While this might work for adding a second measurement station in a laboratory environment, this approach loses feasibility with higher channel counts.

Multiplexing

The simple and most often least expensive way is to use a single channel instrument to a multi-channel setting by adding a multiplexer. A multiplexer is basically a set of switches that can be used to switch the measurement ports of the instrument towards several targets. Each port of the instrument needs its own multiplexer/switching components to be multiplexable. There are also scenarios of just switching one of the ports of the instrument and leave the other ports statically connected, e.g. using the same counter and reference electrode but switching between several working electrodes.

There are several types of switches that can be used for multiplexers. Semiconductor switches are very affordable have low power consumption and small footprints.
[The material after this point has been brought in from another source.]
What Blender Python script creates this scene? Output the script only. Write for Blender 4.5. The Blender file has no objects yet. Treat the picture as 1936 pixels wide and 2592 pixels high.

On the downside they have relatively bad parasitic characteristics with leakage currents typically between several pA up to a few nA and input capacitance of a few to several hundred pF. A much better choice in terms of parasitics are relays, better yet reed relays. High quality reed switches will offer several TΩ and <1pF off isolation, extremely low parasitic capacitance < 0.7 pF (close to no cell loading), mΩ On-Resistance, zero leakage current in on state and close to zero charge injection. On the downside they are much more expensive, very large and require lots of power to operate when compared to semiconductor switches.

No matter what type is chosen, feasibility of a specific switch/multiplexer must be carefully evaluated for each application. In some cases the parasitics and timing constraints won´t matter at all, in some they decrease quality and in some they might even end up breaking the sensors.

Multi - Potentiostat / Galvanostat

Multi-Potentio-/galvanostats (“multipot”) are basically several potentio-/galvanostat-frontends joint in one system. Due to the independent channels operating in true parallel, full parallelization of experiments can be achieved. This results in all the power of having several instruments including independent control without the major drawbacks:

• Smaller footprints due to shared hardware between the channels
• Cost savings compared to several individual instruments
• Easy setup of multichannel arrangements
• Synchronization between channels through internal hard-/firmware

While there are exceptions, typical multipots will not have galvanically isolated channels. This means their channels are not electrically independent. Practically speaking: Current flow between the channels is possible and thus the regulation in one channel can interfere with another channel. So in most applications each channel should be used on an galvanically isolated/electrically independent cell/device under test. Special care must be taken if a multipot is to be used in a non-isolated multichannel setup (e.g. multiple electrodes in the same solution).

Poly-Potentiostats

Poly-Potentiostats (“polypots”) consist of a single potentiostat with one counter and one reference port, but with several working electrode ports. One of these working electrodes will be distinguished from the others in the sense that this is the electrode against which the regulation of the potentiostat is performed.
In theory also galvanostat mode is possible for this topology with current into the distinguished working electrode is controlled, but since the potential measurement will only be performed against a single reference electrode this mode is generally not used.
Measurement of currents into the working electrodes can be either fully parallel or sequential. While parallel measurement offers a fully synchronous view of kinetics at all working electrodes, sequential measurement offers advantages in terms of size, cost and power consumption.
Even in sequential measurement mode the regulation will naturally be synchronous since there is only one regulation circuitry for all working electrodes. Thus e.g. if a CV is applied this will happen fully synchronously for all channels.